本日は、宮台真司『絶望から出発しよう』(ウェイツ 2003)の読書感想文です。


偶然…

社会学者で、東京都立大学教授の宮台真司(1959/3/3-)氏は、アカデミズムの範疇には収まりきらない活躍をされており、当代屈指の論客でもあります。

本書は、この日曜日に購入し、本日読了したばかりです。内容の記憶がまだ鮮明なうちに読書ノートを残しておこうと決めて、パソコンに向かったところで、宮台氏が本日夕刻に八王子市の東京都立大学キャンパス内で男に刃物で切りつけられて負傷した、というニュース速報に出くわしました。命に別状はない、ということで安堵しましたが、もしものことがあれば、日本にとって大変な損失になるところでした。

基本的に理解するのが難しい

本書は2003年に発行されたものなので、現在の宮台氏の立ち位置である「条件付きの加速主義支持者」という記述はないものの、随所に宮台思想が展開されています。宮台氏は、東京大学在学中に、極右の小室直樹氏、極左(宮台氏の解説ではアジア主義者)の廣松渉氏に師事したことが知られています。テレクラを巡るフィールドワークも有名です。守備範囲の広さ、見識の奥深さ、人生経験の豊富さは、専門分野の研究に特化した学者では追随できないレベルにあると思います。

宮台氏の語る内容は、概して難解なものが多く(御本人はかなりやさしく語るように努力していることが伺えるものの)、深く理解するためには、受け取る側に幅広い素養と知識と忍耐力が要求されると思っています。インタビュー形式で書かれている本書でも、随所に「わかりやすく言えば」「噛み砕いて言うと」といった言い換えが行われていますが、私の知識や読解力では、それですらもよく理解できない部分があることを認めます。

章別に読んでも支障なし

本書は、①「まったり革命」のその後、②市民エリートを育てよう、③アジア主義の顛末に学ぶ、④絶望の深さを知れ の四章構成になっています。それぞれの章を別個に読んでいっても意味があります。(①~④は私が独自に付記)

2000年代初頭の社会情勢(その時代の空気)がよくわかる論述ですが、20年後の現在にも通用する課題に対処するヒントや、日本社会の特性を洞察する糸口を与えてくれます。

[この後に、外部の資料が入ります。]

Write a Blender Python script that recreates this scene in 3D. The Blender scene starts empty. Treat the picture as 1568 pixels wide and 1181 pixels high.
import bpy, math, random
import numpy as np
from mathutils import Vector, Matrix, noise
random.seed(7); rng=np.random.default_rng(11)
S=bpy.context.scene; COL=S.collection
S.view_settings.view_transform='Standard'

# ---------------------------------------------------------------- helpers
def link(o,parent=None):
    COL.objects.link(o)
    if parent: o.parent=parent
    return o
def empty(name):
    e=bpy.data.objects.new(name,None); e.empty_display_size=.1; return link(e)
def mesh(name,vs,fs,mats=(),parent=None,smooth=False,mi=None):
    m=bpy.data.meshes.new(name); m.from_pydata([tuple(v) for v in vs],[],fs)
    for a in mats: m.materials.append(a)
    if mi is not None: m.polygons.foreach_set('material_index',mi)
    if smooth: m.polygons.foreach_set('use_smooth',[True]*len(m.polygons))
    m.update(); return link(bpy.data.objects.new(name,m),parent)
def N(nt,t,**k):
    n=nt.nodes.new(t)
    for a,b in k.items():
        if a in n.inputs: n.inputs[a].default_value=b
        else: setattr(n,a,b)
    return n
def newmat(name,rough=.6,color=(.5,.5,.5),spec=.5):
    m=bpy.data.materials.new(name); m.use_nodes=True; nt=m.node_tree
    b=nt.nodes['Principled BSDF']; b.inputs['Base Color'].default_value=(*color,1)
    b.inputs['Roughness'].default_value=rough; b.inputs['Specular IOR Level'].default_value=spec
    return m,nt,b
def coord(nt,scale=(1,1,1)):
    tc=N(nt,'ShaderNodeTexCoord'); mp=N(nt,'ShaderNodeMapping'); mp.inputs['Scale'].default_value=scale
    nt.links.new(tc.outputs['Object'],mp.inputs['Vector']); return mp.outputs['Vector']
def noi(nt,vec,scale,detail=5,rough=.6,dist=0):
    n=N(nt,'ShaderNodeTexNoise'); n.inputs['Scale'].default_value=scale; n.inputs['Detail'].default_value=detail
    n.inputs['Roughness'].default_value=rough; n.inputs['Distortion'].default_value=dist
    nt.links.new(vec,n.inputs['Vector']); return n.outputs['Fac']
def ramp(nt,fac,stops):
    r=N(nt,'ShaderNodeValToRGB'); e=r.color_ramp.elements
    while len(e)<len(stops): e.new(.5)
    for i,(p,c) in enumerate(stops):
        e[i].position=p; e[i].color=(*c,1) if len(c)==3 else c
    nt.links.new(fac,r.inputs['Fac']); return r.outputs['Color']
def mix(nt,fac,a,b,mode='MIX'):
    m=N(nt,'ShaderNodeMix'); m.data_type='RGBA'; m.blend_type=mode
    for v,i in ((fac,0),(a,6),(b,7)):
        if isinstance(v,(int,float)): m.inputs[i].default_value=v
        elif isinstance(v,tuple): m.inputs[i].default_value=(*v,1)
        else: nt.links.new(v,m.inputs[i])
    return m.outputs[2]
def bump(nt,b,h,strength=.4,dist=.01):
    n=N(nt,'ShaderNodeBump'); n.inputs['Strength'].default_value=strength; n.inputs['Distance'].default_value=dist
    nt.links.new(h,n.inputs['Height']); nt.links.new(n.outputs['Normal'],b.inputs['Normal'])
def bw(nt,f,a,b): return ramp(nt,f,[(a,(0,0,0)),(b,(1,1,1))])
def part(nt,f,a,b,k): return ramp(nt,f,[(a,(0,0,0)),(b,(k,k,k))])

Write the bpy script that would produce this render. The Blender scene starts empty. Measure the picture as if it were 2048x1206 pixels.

さらに魅力だと感じるのは、宮台氏が主張したい内容以外の部分で披露される視点の豊かさです。

マルクス主義でもなんでも同じことで、思想が真理を内在していたから実践に成功したという発想は、基本的に逆立ちです。たまたま実践に成功した者たちが、それに基づいていたと自己申告する思想が、後代に残るというだけの話です。
(中略)
思想は、思想家本人が制御できないような実践に開かれていて、それを含めて思想の意味だからです。

P141

入れ替え不可能な存在であることを望む人間の入れ替え可能性

P148

僕たちは、近代を徹底する以外にー近代に内在することを通じて近代が生み出し続ける問題に永続的に対処し続ける以外にー道は一切ありません。

P167

ただ、タイトルにもなっている「絶望から出発しよう」という提案に対しては、丁寧な記述にも関わらず、私は素直に腹落ちしていません。私が、徹底的な絶望の遥か手前の、ヌルい絶望で納得している証左かもしれません。